Infatti, “Battezza con lo Spirito Santo solo colui che ci elargisce lo Spirito
per rendere attive in noi le virtù: carità, gioia, pace e pazienza, bontà, fede
e mansuetudine e gli altri frutti insigni dello Spirito” (Ven. Beda, Omelie sul
Vangelo, I,1). Questo battesimo che era atteso dagli ebrei (Gl 3,1), dice
Giovanni, è un immergerci nella vita di Dio ed è il dono di Gesù: affogarci
nella nostra morte per darci la sua vita.
Marco non fa
altro che dirci di prepararci a questo grande dono: l’immersione nella vita
divina.
 
Ci fermiamo in
silenzio per accogliere la Parola nella vita.
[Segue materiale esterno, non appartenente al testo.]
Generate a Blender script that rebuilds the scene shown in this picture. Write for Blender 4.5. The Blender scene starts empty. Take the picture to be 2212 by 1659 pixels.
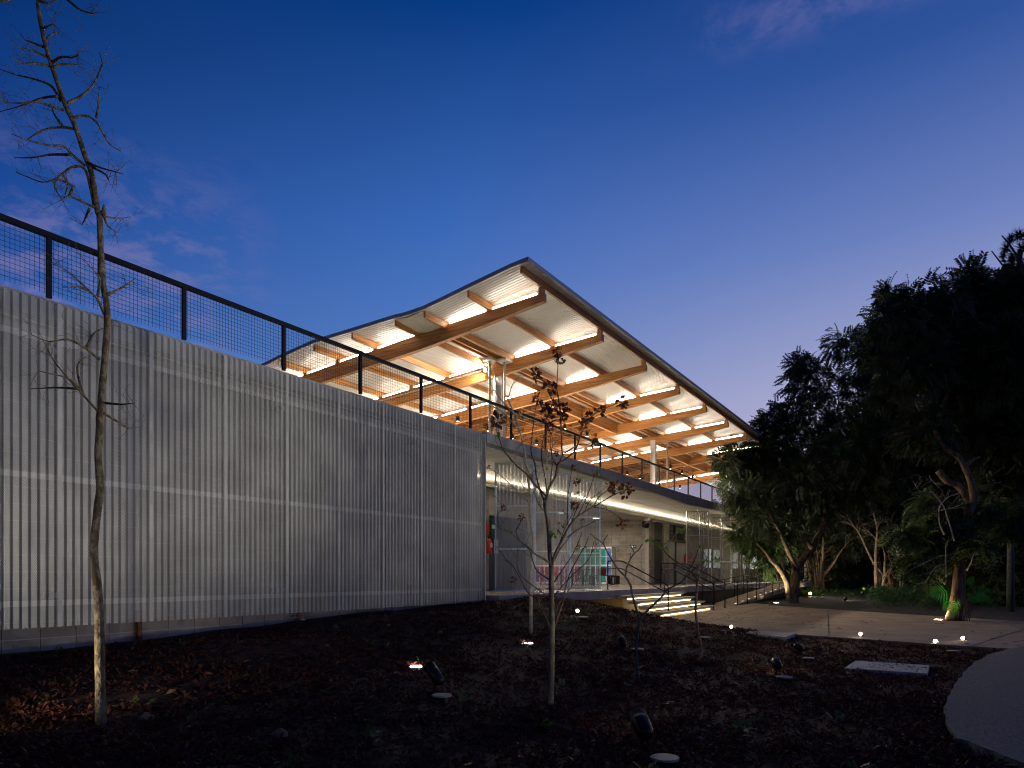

Lasciamo che anche il Silenzio
sia dono perché l’incontro con la Parola sia largamente ricompensato
 
La Parola illumina la
vita e la interpella

Lungo la storia
della mia vita, chi mi ha indicato il cammino verso Gesù? 
Mi accosto alla
Parola di Dio per scoprirne la forza vitale per la mia storia di tutti i
giorni? 
Ho aiutato
qualcuno a scoprire la Buona Notizia di Dio nella sua vita? 
Quale cammino di
conversione per andare incontro al Signore che viene?
Come il Battista
accolgo “il più Forte” nella mia vita di tutti i giorni?
 
Rispondi a Dio con le
sue stesse parole
(Pregare)
Ascolterò che
cosa dice Dio, il Signore:
egli annuncia la
pace
per il suo
popolo, per i suoi fedeli.
Sì, la sua
salvezza è vicina a chi lo teme,
perché la sua
gloria abiti la nostra terra.
 
Amore e verità
s’incontreranno,
giustizia e pace
si baceranno.
Verità
germoglierà dalla terra
e giustizia si
affaccerà dal cielo.
 
Certo, il Signore
donerà il suo bene
e la nostra terra
darà il suo frutto;
giustizia
camminerà davanti a lui:
i suoi passi
tracceranno il cammino. (Sal 84)
 
L’incontro
con l’infinito di Dio è impegno concreto nella quotidianità
(Contemplare-agire)
Ripeti spesso e
vivi oggi la Parola: “Fammi conoscere Signore le tue vie, insegnami i tuoi
sentieri. Guidami nella tua verità e istruiscimi, perché sei tu il Dio della mia salvezza” (Sal 24,4-5).